Newswise — In 2021, surfing will make its debut as an Olympic sport. This inclusion reflects a 200-year evolution of an indigenous cultural practice that is rooted in the Polynesian Islands and made its way across multiple continents, a multitude of countries and hundreds of coastal areas.
New research by Hope Schau, Eller Professor of Marketing in the Eller College of Management at the University of Arizona, examines how practices such as surfing diffuse or spread across diverse cultural contexts over an extended period of time.
“We trace surfing from Hawaiian origins to European contact to the Christianizing agents who initially impeded its performance by locals and visitors,” says Schau.
The findings from this study uncover a process of practice diffusion that explains how surfing spread and evolved. This process accounts for resistance from competing norms and cultures, but also reveals how social changes occur as surfing is transposed, codified and adapted. This adaptation is evident as surfing evolves and takes on different meanings—from a counter culture, to a mainstream lifestyle to an Olympic sport.
By highlighting the story of Jafar, the first known surfer in Bangladesh, who rode a surfboard on his belly for seven years before learning that others around the world ride it standing, the researchers underscore how material movement—such as a surfboard—on its own does not lead to the spread of a practice.
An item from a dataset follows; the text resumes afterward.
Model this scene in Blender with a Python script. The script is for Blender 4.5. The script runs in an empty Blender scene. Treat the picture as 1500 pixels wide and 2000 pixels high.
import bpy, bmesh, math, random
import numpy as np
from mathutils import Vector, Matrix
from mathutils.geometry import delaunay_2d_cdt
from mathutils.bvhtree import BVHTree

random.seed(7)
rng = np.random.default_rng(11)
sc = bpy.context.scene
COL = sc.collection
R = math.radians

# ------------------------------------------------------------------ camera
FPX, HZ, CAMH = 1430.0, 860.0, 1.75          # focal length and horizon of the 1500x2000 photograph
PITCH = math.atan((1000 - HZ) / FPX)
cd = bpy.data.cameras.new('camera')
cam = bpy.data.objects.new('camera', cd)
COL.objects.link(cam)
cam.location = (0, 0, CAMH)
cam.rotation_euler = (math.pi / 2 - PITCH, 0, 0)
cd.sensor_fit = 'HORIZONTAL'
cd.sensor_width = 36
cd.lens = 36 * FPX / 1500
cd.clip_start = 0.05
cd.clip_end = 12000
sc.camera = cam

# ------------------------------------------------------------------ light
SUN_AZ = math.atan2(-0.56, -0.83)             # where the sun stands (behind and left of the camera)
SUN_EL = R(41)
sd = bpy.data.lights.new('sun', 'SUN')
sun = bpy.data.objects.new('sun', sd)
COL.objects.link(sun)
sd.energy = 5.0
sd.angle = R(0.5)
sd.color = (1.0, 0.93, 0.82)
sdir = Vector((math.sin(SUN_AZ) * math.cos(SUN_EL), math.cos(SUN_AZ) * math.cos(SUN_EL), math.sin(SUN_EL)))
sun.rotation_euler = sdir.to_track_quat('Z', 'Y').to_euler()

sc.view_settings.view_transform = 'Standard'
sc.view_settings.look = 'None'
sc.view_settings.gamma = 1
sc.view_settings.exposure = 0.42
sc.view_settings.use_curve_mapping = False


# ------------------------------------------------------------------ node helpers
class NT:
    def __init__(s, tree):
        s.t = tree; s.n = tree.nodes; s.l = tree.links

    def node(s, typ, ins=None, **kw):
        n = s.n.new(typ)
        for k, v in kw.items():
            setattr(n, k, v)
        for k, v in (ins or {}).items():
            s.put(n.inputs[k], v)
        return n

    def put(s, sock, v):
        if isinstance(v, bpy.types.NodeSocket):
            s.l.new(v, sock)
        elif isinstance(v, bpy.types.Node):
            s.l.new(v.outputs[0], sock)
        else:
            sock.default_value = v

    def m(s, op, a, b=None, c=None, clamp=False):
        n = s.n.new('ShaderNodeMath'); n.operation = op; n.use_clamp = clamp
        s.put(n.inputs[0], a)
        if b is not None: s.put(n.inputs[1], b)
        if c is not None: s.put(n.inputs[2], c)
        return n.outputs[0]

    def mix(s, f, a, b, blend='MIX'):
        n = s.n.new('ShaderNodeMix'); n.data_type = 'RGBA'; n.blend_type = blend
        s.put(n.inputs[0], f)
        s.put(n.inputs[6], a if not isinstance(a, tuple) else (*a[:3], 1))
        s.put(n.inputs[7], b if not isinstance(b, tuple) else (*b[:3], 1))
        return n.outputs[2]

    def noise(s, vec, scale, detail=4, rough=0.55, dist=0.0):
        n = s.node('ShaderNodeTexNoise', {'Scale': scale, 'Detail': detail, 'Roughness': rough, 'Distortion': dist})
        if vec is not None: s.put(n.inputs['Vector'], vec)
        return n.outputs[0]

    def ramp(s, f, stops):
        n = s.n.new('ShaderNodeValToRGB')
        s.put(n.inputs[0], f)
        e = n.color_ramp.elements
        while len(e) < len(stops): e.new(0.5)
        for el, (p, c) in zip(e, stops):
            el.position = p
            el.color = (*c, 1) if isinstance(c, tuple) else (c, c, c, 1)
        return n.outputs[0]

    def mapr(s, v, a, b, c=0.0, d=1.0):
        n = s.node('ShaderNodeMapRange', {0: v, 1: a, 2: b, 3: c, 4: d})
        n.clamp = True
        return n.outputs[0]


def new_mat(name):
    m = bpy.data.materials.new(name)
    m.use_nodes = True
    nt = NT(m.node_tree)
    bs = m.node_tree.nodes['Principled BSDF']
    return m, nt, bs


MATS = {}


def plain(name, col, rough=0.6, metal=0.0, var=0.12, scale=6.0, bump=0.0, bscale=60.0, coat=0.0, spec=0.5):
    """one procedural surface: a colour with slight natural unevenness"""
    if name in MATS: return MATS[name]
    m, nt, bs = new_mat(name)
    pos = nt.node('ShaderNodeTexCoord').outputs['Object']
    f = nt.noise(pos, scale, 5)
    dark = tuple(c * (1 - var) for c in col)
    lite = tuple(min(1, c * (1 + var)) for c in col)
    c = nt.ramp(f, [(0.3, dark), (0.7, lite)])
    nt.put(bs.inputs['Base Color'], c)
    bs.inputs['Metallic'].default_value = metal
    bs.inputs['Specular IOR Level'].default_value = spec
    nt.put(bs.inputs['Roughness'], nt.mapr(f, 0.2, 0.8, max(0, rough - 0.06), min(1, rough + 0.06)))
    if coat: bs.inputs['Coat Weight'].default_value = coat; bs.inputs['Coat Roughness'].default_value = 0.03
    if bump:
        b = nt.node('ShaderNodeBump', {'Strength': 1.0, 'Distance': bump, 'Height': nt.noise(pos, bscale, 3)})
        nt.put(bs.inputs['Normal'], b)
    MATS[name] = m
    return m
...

“It took a group of surfers visiting Bangladesh, making connections between surfing and its underlying meaning, teaching Jafar how to surf standing and incorporating local materials and customs before surfing truly emerged as a global practice,” says Schau.
In other words, it takes more than merely copying a practice to make it so widespread across diverse cultures and national contexts.
“The same is true of products and consumer behavior,” says Schau. “Instead of an outright adoption, combining meaning, materials and action facilitates a perpetual state of adaptation of a practice. We distinguish between initial adoption and sustained use.”
The researchers used historic data such as oral histories, explorer journals, journalistic and historic texts, artifacts (surf gear) and images (photos and drawings of surfing) in addition to ethnographic interviews with prominent surf historians, former professional surfers, surfboard shapers, surf retailers and surfing hobbyists.
This year, while we watch for the first time Olympic surfers, we can understand that the evolution of surfing from an indigenous cultural phenomenon to a global sport reflects the complexity of diffusion itself.
The research is forthcoming in the Journal of Consumer Research and is co-authored with Melissa Archpru Akaka at the University of Denver, and Stephen Vargo at the University of Hawaii.